MHB Proving Z[x] and Q[x] is not isomorphic

[cbarker1]

Dear Everyone,

What is the correct mapping between the polynomial rings $\mathbb{Z}[x]$ and $\mathbb{Q}[x]$? The function $\phi$ is defined as $\phi(x^2+1)=\frac{1}{2}x$. I want to prove this problem by contradiction.

Thanks,
Cbarker1

 

[castor28]

Hi Cbarker1,

I don't see what is the point of your function $\phi$: it is not even defined on the whole of $\mathbb{Z}$.

In reference to the title of you post, to prove that $\mathbb{Z}[x]$ and $\mathbb{Q}[x]$ are not isomorphic, you could use the fact that $\mathbb{Q}[x]$ is a Euclidean domain, and therefore a principal ideal domain.

On the other hand, $\mathbb{Z}[x]$ is not a principal ideal domain; for example, in $\mathbb{Z}[x]$, the ideal $I =\langle x,2\rangle$ is not principal.

 

[cbarker1]

I can't use the principal ideal domain. Or Euclidean domain...because I have not learn about it yet.

 

[castor28]

Hi again,

In fact, it is even simpler. If $\theta:\mathbb{Z}[x]\to\mathbb{Q}[x]$ is an isomorphism, then $\theta(1) = 1$, because any ring homomorphism must map $1$ to $1$.

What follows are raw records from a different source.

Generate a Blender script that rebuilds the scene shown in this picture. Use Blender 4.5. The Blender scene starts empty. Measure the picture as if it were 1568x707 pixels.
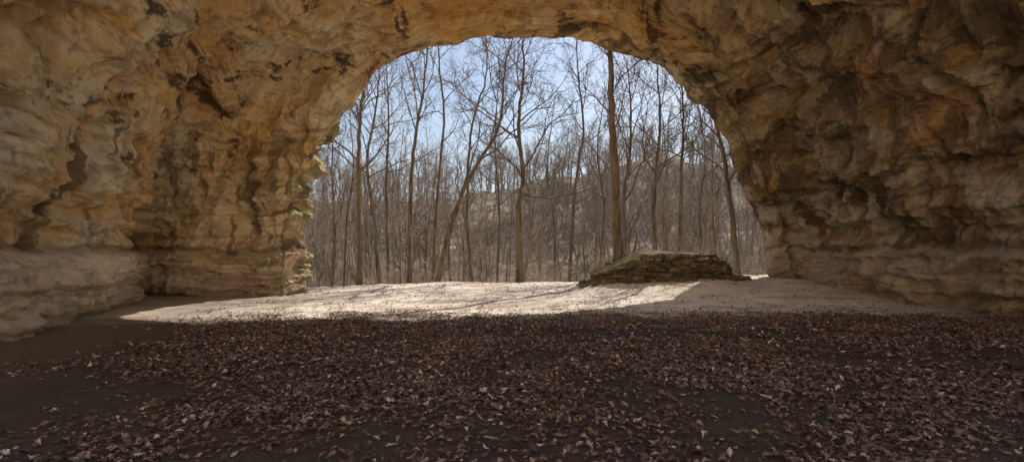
import bpy, bmesh, math, random
import numpy as np
from mathutils import Vector

random.seed(7)
RS = np.random.RandomState(11)
F, CX, HZ, CH = 784.0, 784.0, 380.0, 1.7     # reference focal (px of a 1568 wide frame), eye height

def W(px, py, Y):
    return ((px-CX)/F*Y, Y, CH+(HZ-py)/F*Y)

# ------------------------------------------------------------------ noise
_perm = np.random.RandomState(3).permutation(256); _perm = np.concatenate([_perm, _perm, _perm])
_g = np.random.RandomState(5).normal(size=(256, 3)); _g /= np.linalg.norm(_g, axis=1)[:, None]
def pn(p):
    p = np.asarray(p, dtype=float)
    i = np.floor(p).astype(int); f = p-i; i &= 255
    u = f*f*f*(f*(f*6-15)+10)
    def gr(a, b, c):
        h = _perm[_perm[_perm[(i[:, 0]+a) & 255]+((i[:, 1]+b) & 255)]+((i[:, 2]+c) & 255)]
        g = _g[h]
        return g[:, 0]*(f[:, 0]-a)+g[:, 1]*(f[:, 1]-b)+g[:, 2]*(f[:, 2]-c)
    def L(a, b, t): return a+(b-a)*t
    x0 = L(L(gr(0,0,0), gr(1,0,0), u[:,0]), L(gr(0,1,0), gr(1,1,0), u[:,0]), u[:,1])
    x1 = L(L(gr(0,0,1), gr(1,0,1), u[:,0]), L(gr(0,1,1), gr(1,1,1), u[:,0]), u[:,1])
    return L(x0, x1, u[:, 2])*1.6
def fbm(p, o=4, gain=.5):
    r = 0; a = 1; p = np.asarray(p, dtype=float)
    for k in range(o):
        r = r+a*pn(p+k*17.3); p = p*2.03; a *= gain
    return r
def sst(a, b, x):
    t = np.clip((x-a)/(b-a), 0, 1); return t*t*(3-2*t)
def terrace(x, sharp=.75):
    f = np.floor(x); return f+sst(sharp, 1, x-f)

# ------------------------------------------------------------------ helpers
def link(o, parent=None):
    bpy.context.scene.collection.objects.link(o)
    if parent: o.parent = parent
    return o
def mesh_np(name, V, faces_flat, sizes, mat=None, smooth=True):
    me = bpy.data.meshes.new(name)
    V = np.asarray(V, dtype=np.float32); faces_flat = np.asarray(faces_flat, dtype=np.int32); sizes = np.asarray(sizes, dtype=np.int32)
    me.vertices.add(len(V)); me.vertices.foreach_set("co", V.ravel())
    me.loops.add(len(faces_flat)); me.loops.foreach_set("vertex_index", faces_flat)
    st = np.concatenate([[0], np.cumsum(sizes)[:-1]]).astype(np.int32)
    me.polygons.add(len(sizes)); me.polygons.foreach_set("loop_start", st); me.polygons.foreach_set("loop_total", sizes)
    me.polygons.foreach_set("use_smooth", np.full(len(sizes), smooth))
    me.update(calc_edges=True)
    if mat: me.materials.append(mat)
    return me
def set_col(me, col):
    a = me.color_attributes.new('Col', 'FLOAT_COLOR', 'POINT')
    c = np.concatenate([np.clip(col, 0, 1), np.ones((len(col), 1))], 1).astype(np.float32)
    a.data.foreach_set('color', c.ravel())
def grid_faces(n, m):
    a = np.arange(n*m).reshape(n, m)
    return np.stack([a[:-1, :-1], a[1:, :-1], a[1:, 1:], a[:-1, 1:]], -1).reshape(-1, 4)
def mixc(col, f, c):
    f = np.asarray(f)[:, None]; return col*(1-f)+np.asarray(c)*f
def pal(x, stops):
    xs = [a for a, _ in stops]; return np.stack([np.interp(x, xs, [c[k] for _, c in stops]) for k in range(3)], -1)

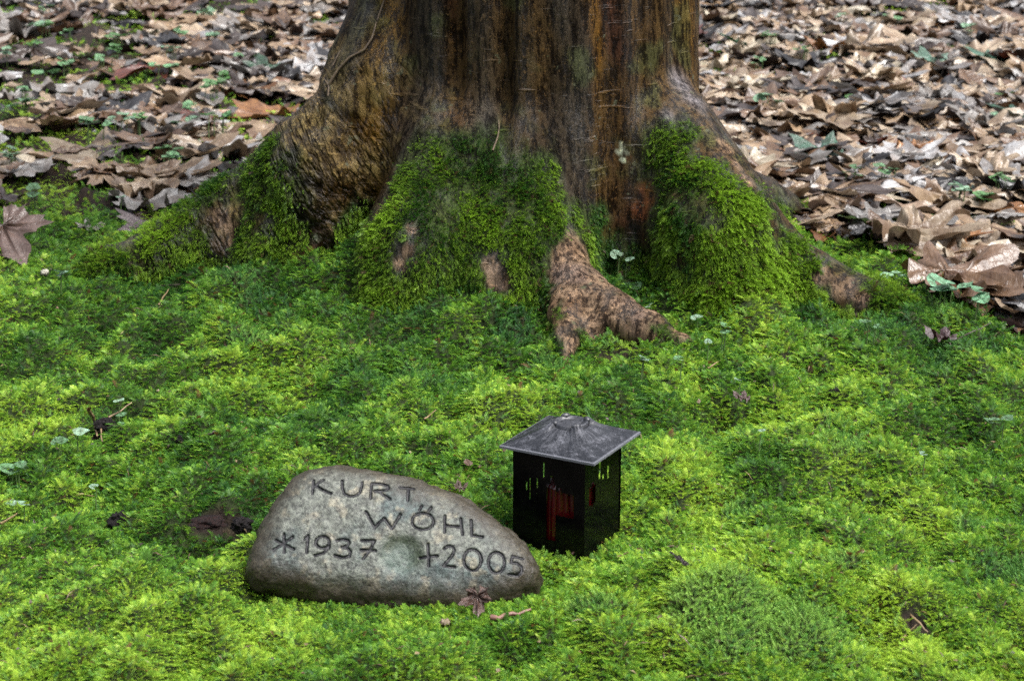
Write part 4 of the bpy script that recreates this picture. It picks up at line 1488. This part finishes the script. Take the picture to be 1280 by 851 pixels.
# ------------------------------------------------------------------ seedlings with round grey-green leaves
def round_leaf(seed):
    r = random.Random(seed)
    V, T, VE = [], [], []
    for q in range(5):
        for c in range(17):
            a = R(-160 + 320 * c / 16)
            rr_ = (.5 + .06 * math.cos(3 * a + seed)) * q / 4
            V.append((rr_ * math.sin(a), rr_ * math.cos(a) + .2, .25 * rr_ * rr_ + .05 * math.sin(3 * a)))
            T.append((V[-1][0], V[-1][1], seed)); VE.append(.6 if c % 4 == 0 else 0)
    Fq = [(q * 17 + c, q * 17 + c + 17, q * 17 + c + 18, q * 17 + c + 1) for q in range(4) for c in range(16)]
    me = mesh_np('leaf', V, Fq)
    attr(me, 'leafuv', 'FLOAT_VECTOR', T); attr(me, 'vein', 'FLOAT', VE)
    me.materials.append(M_GREEN)
    return me
RL = [round_leaf(s) for s in range(3)]
M_STEM = mat_plain('plant_stem', (.10, .16, .05), .5)
sv_, sf_ = tube([(0, 0, -.02), (.002, .0, .5), (.05, .02, 1.0)], [.03, .028, .02], 6)
STEM = mesh_np('stem', sv_, sf_)
STEM.materials.append(M_STEM)


def seedling(px, py, leaves, size_, col, lab, h=.022, group=None):
    p = gz(px, py, h)
    base = empty('seedling', (p[0], p[1], p[2] - h - .004))
    tag(base, lab, 'seedling', group)
    for q in range(leaves):
        a = random.uniform(0, 6.28)
        rr_ = (0 if leaves == 1 else size_ * random.uniform(.5, .85))
        hh_ = h * random.uniform(.9, 1.25)
        l = bpy.data.objects.new('leaf', RL[random.randrange(3)])
        COL.objects.link(l); l.parent = base
        l.location = (rr_ * math.cos(a), rr_ * math.sin(a) * .7, hh_ + .004)
        l.rotation_euler = (random.uniform(-.1, .45), random.uniform(-.25, .25), random.uniform(-2.6, 2.6))
        s = size_ * random.uniform(.75, 1.1)
        l.scale = (s, s, s)
        k = random.uniform(.8, 1.15)
        l.color = (col[0] * k, col[1] * k, col[2] * k, 1)
        st = bpy.data.objects.new('stem', STEM)
        COL.objects.link(st); st.parent = base
        st.location = (rr_ * math.cos(a) * .75, rr_ * math.sin(a) * .5, 0)
        st.scale = (h, h, hh_)
    return base


PALE = (.25, .42, .29)
GRN = (.11, .26, .11)
for (px, py, n, s, c, lab) in [
    (776, 325, 2, .022, PALE, 'pale round leaved seedling at the top of the row beside the bare root'),
    (832, 330, 2, .018, PALE, 'pale seedling in the dark moss below the right buttress'),
    (790, 358, 3, .022, GRN, 'green round leaved seedling just right of the bare root'),
    (788, 381, 3, .020, PALE, 'pale seedling hugging the side of the bare root'),
    (814, 383, 2, .013, PALE, 'tiny pale seedling between the bare root and the single round leaf'),
    (871, 401, 1, .022, PALE, 'single round pale leaf in the moss right of the bare root'),
    (900, 415, 3, .019, GRN, 'green seedling of three leaves right of the single round leaf'),
    (885, 427, 1, .016, PALE, 'small pale leaf below the three leaved seedling'),
    (796, 450, 2, .015, PALE, 'pale seedling in the moss in front of the bare root tip'),
    (851, 454, 1, .018, GRN, 'small round leaf in the moss beyond the tip of the bare root'),
    (924, 475, 1, .014, PALE, 'tiny pale leaf in the moss above the brown leaf scrap'),
    (1118, 345, 3, .026, (.22, .42, .24), 'pale green seedling at the end of the right root'),
    (1190, 360, 5, .034, (.17, .38, .22), 'bushy blue green seedling below the grey leaves at the right moss border'),
    (1092, 408, 4, .016, GRN, 'small seedling on the moss below the end of the right root'),
    (1215, 372, 3, .032, (.14, .33, .18), 'green lobed seedling right of the bushy seedling'),
    (96, 541, 1, .024, PALE, 'round pale leaf in the moss left of the upper soil patch'),
    (78, 555, 2, .017, GRN, 'small green seedling just below the round pale leaf'),
    (148, 507, 1, .015, PALE, 'small pale leaf above the upper soil patch'),
    (149, 527, 2, .017, GRN, 'small seedling right of the upper soil patch'),
    (22, 590, 3, .020, GRN, 'green seedling in the moss at the left edge'),
    (22, 634, 2, .016, PALE, 'pale seedling in the moss at the lower left edge'),
    (119, 612, 1, .014, PALE, 'small pale leaf in the moss above the dark clod'),
    (950, 541, 1, .013, PALE, 'pale single leaf in the moss right of the lantern roof'),
    (1155, 573, 1, .014, PALE, 'pale single leaf in the moss at the far right'),
    (1246, 525, 3, .018, GRN, 'green seedling in the moss near the right edge'),
    (72, 343, 2, .022, (.18, .36, .24), 'blue green seedling in front of the large brown ribbed leaf'),
    (150, 250, 1, .026, PALE, 'pale round leaf lying between dead leaves left of the roots'),
    (40, 240, 3, .03, GRN, 'green seedling among dead leaves behind the large brown ribbed leaf'),
    (185, 45, 4, .04, GRN, 'leafy green plant far back in the litter at the upper left'),
    (60, 95, 4, .04, GRN, 'leafy green plant in the litter near the upper left edge'),
    (205, 85, 4, .036, (.15, .36, .17), 'leafy green plant in the litter midway to the trunk'),
    (120, 155, 4, .036, GRN, 'green plant beside the dark red leaf'),
    (270, 150, 4, .034, (.06, .22, .06), 'dark green plant in the litter beside the left buttress'),
    (310, 70, 3, .036, GRN, 'green plant in the litter behind the left buttress'),
    (1120, 22, 3, .04, GRN, 'green plant far back in the litter at the upper right'),
    (1060, 215, 3, .028, GRN, 'green plant in the litter right of the bluish green ivy leaf'),
    (1110, 215, 3, .030, GRN, 'green plant on the mossy strip in the right litter'),
    (1205, 240, 3, .030, PALE, 'pale green plant among leaves at the right moss border')]:
    seedling(px, py, n, s * 1.2, c, lab, .062 if (py < 260 and not 700 < px < 900) else .044 if py < 480 else .036)

k = 0
for _ in range(400):
    lf = k < 26
    px, py = (random.uniform(5, 330), random.uniform(8, 225)) if lf else (random.uniform(930, 1270), random.uniform(10, 290))
    if lf and py > 225 - (px - 200) * .9: continue
    p = at(px, py)
    if float(moss_edge(p[0], p[1])) > -.05: continue
    c = random.choice([(.09, .24, .07), (.13, .30, .13), (.07, .20, .05), (.17, .33, .20)])
    seedling(px, py, random.randint(3, 5), random.uniform(.030, .046), c, 'small green plant growing through the dead leaves ' + ('left' if lf else 'right') + ' of the trunk', .058, 'green plants in the litter ' + ('left' if lf else 'right') + ' of the trunk')
    k += 1
    if k >= 38: break

# ------------------------------------------------------------------ twigs, straws and a clod
def twig(pts, r, mat, lab, cat='twig', name='twig', lift=.012):
    P = np.array([gz(px, py, lift) for px, py in pts])
    ts = np.linspace(0, 1, max(5, 4 * (len(P) - 1)))
    tk = np.linspace(0, 1, len(P))
    Q = np.stack([np.interp(ts, tk, P[:, a]) for a in range(3)], 1)
    Q += RNG.normal(0, r * .3, Q.shape)
    v, f = tube(Q, r * (1 - .55 * ts), 7)
    c = Q.mean(0)
    o = link(name, mesh_np(name, v - c, f), mat)
    o.location = c
    return tag(o, lab, cat)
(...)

Now, in $\mathbb{Q}[x]$, we have $1 = \dfrac12+\dfrac12$. If $f(x)=\theta^{-1}(\dfrac12)$, we must have $f(x)+f(x) = 1$ in $\mathbb{Z}[x]$, and it is obvious that no integer polynomial satisfies that relation.

We have simply elaborated on the fact that $\mathbb{Z}$ is not isomorphic to $\mathbb{Q}$.

 

[HOI]

The point is that because they are not isomorphic, there is no "correct mapping"! If you wanted to prove that two rings are isomorphic then you would want to find a mapping that is an isomorphism. (But there still might not be a single "correct" one.)

 

[cbarker1]

I was trying to do a contradiction proof for that problem.